**TO BE DONE**
From the entries below, gather each line containing the word "empty".

**INFORMATION SHOWN**
>> start
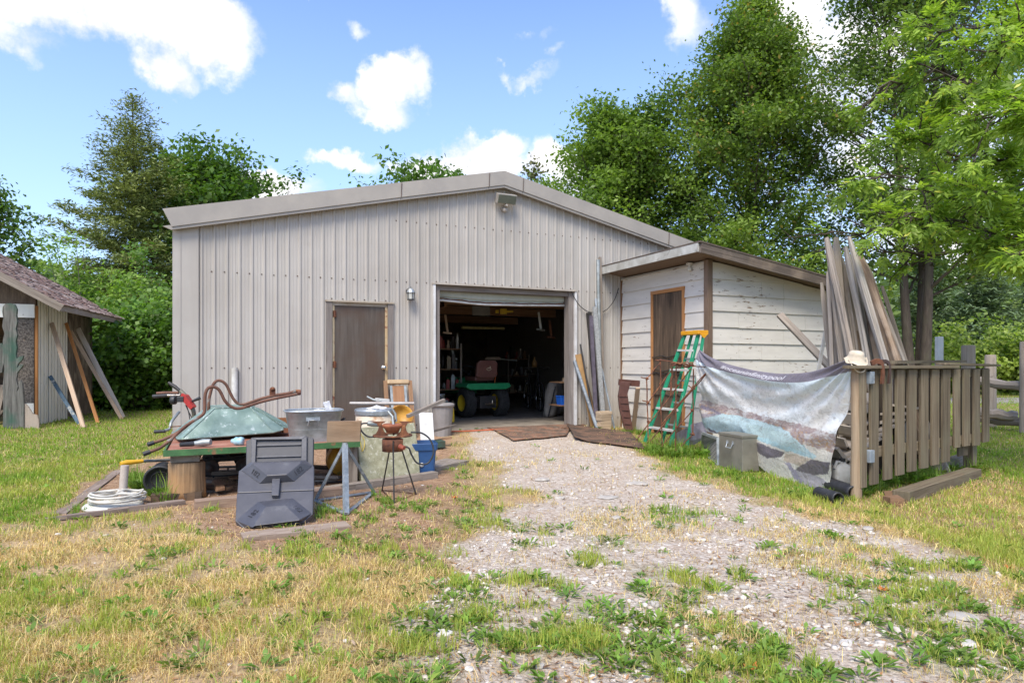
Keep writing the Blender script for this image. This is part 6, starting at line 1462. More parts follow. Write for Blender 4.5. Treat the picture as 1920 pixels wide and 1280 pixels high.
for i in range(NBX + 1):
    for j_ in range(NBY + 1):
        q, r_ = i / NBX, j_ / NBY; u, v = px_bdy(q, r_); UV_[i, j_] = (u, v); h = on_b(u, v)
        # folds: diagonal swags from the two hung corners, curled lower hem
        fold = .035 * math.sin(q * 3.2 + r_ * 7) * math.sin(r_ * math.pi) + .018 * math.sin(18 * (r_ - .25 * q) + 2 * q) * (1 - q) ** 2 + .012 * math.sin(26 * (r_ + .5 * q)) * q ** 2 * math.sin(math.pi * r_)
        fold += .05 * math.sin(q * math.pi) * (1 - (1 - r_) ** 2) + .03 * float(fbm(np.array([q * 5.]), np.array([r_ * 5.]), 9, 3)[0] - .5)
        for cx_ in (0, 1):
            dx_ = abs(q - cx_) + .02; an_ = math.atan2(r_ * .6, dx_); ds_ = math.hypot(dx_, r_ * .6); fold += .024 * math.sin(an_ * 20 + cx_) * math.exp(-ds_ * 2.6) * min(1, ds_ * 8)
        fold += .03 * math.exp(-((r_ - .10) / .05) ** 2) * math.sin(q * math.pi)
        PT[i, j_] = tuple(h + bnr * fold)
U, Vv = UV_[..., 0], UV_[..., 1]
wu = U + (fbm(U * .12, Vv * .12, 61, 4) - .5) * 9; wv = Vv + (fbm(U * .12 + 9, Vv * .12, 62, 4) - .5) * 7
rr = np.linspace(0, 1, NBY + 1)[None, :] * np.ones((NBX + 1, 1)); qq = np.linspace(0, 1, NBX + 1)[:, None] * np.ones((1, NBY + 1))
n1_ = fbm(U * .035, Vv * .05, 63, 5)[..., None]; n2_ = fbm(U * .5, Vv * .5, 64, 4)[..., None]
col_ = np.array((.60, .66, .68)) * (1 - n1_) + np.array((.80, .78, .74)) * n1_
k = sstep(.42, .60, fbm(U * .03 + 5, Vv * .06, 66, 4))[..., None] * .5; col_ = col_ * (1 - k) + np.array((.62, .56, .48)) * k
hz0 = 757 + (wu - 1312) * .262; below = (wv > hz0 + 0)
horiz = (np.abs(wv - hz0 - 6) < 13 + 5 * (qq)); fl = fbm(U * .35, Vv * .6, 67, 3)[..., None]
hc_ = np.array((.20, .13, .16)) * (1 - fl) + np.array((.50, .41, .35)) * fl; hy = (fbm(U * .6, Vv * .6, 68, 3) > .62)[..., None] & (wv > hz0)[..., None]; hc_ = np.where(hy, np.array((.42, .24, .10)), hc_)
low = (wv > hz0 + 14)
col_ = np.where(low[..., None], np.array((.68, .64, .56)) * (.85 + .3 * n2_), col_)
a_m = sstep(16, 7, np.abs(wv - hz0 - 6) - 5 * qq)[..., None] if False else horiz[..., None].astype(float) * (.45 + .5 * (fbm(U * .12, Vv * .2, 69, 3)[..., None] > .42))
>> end
>> start
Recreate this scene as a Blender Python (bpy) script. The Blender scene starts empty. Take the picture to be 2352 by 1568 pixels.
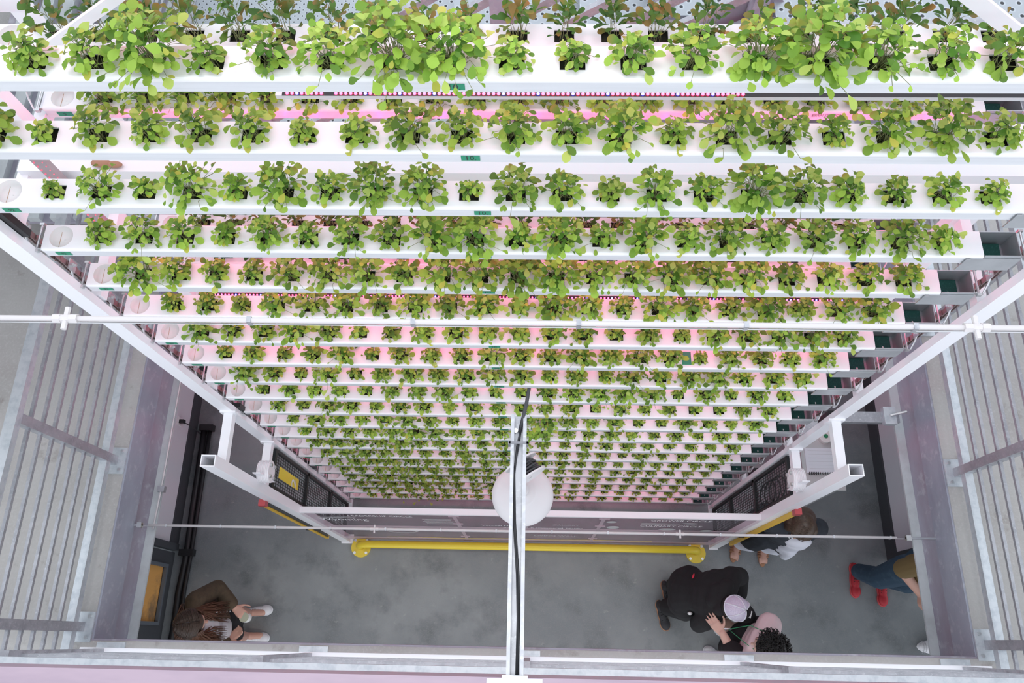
>> end
>> start
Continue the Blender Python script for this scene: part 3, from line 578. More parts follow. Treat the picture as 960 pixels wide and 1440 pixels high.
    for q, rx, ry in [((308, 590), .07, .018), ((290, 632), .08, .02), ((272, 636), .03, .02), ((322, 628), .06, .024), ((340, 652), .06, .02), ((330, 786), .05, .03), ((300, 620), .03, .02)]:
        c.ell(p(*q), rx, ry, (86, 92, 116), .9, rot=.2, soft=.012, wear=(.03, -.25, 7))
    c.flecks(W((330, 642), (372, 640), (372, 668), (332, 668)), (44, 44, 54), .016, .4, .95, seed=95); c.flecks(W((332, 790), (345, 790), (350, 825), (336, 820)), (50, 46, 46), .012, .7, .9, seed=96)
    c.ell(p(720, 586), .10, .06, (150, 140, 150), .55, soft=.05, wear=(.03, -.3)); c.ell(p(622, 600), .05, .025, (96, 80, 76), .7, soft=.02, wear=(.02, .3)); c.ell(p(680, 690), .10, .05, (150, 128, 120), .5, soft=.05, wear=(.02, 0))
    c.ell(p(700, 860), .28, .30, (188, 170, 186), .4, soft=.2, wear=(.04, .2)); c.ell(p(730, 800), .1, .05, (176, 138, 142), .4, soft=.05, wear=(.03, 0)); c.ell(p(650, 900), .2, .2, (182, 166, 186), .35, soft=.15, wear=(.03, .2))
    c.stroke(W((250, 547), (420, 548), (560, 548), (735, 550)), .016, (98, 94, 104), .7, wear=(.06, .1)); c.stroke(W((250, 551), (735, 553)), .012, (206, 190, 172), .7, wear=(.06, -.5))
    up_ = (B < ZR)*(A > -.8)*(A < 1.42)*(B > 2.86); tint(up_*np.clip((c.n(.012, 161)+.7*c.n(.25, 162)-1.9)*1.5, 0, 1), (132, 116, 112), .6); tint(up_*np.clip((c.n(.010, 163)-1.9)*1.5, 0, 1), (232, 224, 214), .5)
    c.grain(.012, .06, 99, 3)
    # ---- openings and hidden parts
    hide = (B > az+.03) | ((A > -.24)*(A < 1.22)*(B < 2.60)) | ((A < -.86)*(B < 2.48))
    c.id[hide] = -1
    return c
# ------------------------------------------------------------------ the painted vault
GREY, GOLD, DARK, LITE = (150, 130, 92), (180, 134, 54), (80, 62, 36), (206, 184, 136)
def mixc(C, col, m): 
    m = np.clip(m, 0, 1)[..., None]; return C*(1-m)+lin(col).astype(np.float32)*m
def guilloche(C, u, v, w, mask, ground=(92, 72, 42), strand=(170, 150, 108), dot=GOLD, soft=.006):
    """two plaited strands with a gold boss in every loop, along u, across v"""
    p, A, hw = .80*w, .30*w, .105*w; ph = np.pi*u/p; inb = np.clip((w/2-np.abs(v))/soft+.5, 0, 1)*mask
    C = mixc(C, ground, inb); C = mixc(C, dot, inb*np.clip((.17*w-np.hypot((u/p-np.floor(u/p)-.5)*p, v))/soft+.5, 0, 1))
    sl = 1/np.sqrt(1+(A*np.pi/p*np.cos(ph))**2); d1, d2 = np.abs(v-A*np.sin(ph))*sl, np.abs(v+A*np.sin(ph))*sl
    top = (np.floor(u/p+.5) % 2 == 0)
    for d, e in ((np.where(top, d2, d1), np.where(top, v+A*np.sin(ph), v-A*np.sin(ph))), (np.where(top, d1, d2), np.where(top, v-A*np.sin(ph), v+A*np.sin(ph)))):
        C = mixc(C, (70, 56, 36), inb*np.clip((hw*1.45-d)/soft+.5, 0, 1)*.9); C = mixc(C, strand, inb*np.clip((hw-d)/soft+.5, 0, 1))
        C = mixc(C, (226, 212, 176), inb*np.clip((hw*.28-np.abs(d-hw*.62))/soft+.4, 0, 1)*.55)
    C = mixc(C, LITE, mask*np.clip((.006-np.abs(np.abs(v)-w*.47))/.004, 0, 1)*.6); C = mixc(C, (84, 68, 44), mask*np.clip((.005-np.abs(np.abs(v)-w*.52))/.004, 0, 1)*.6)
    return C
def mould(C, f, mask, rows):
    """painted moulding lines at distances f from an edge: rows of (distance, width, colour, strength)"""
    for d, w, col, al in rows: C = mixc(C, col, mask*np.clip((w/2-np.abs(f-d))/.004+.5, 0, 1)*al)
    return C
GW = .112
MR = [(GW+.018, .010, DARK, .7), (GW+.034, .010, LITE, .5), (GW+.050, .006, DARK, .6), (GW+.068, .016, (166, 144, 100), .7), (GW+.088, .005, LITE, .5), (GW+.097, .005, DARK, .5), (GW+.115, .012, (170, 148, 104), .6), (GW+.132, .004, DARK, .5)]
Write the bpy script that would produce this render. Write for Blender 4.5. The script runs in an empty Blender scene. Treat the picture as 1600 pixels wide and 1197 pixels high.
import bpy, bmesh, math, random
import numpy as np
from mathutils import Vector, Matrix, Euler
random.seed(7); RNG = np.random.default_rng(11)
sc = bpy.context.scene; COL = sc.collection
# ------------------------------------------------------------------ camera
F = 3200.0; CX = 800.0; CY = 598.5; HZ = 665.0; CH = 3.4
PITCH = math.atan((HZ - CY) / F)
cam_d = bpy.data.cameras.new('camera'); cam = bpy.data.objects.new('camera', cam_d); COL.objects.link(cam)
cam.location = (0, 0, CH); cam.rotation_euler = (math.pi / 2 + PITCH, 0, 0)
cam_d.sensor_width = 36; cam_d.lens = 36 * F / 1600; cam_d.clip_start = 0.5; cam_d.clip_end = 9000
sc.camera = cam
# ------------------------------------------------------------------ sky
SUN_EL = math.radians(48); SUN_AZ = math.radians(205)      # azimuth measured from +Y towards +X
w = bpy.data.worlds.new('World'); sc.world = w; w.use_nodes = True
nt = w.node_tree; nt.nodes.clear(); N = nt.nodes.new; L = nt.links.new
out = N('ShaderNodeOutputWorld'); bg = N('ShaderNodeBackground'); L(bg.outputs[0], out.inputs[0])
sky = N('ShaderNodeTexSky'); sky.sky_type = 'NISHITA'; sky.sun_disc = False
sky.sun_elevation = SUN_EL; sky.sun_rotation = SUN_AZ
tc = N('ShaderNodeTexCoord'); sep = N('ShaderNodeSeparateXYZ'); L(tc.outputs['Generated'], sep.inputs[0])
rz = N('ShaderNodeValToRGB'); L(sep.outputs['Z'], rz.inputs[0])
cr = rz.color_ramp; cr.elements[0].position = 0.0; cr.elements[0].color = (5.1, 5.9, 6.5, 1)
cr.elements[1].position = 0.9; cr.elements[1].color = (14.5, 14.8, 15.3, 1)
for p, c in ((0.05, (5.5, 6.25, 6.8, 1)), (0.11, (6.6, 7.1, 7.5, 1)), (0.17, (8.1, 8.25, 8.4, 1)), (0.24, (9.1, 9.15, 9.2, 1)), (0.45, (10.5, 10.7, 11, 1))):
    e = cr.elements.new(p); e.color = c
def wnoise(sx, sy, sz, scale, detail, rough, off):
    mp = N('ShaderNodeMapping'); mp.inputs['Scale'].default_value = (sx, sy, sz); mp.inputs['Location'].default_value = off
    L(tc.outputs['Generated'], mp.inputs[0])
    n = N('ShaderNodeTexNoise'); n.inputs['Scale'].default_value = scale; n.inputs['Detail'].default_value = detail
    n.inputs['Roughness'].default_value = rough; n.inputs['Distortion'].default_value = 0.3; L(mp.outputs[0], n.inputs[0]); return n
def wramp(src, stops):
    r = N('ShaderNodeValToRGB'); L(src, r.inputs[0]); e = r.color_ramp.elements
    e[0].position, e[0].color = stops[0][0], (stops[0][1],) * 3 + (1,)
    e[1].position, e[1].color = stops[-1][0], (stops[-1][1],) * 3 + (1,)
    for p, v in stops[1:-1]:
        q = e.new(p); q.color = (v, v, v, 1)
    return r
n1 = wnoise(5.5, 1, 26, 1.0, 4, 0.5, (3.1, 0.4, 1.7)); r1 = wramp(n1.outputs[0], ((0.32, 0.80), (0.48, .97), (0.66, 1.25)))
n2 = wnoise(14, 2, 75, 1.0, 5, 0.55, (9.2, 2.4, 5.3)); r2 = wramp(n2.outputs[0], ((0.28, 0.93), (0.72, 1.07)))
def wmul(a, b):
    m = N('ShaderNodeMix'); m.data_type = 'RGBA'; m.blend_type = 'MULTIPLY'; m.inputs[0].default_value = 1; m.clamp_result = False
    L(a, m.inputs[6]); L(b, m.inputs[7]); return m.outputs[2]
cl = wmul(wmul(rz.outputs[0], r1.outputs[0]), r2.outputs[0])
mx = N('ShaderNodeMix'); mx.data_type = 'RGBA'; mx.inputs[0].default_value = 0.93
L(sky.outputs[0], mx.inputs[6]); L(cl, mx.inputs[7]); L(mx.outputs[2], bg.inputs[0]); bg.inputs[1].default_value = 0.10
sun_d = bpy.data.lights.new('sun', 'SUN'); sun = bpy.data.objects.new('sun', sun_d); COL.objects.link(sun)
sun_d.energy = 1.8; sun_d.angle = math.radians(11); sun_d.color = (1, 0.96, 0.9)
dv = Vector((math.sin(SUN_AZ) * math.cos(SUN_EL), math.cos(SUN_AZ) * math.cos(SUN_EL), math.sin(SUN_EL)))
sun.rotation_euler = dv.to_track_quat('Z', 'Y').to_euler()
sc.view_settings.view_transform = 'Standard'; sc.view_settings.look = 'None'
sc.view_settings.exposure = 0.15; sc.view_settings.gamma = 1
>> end
**EXERCISE ANSWER**
Recreate this scene as a Blender Python (bpy) script. The Blender scene starts empty. Take the picture to be 2352 by 1568 pixels.
Write the bpy script that would produce this render. Write for Blender 4.5. The script runs in an empty Blender scene. Treat the picture as 1600 pixels wide and 1197 pixels high.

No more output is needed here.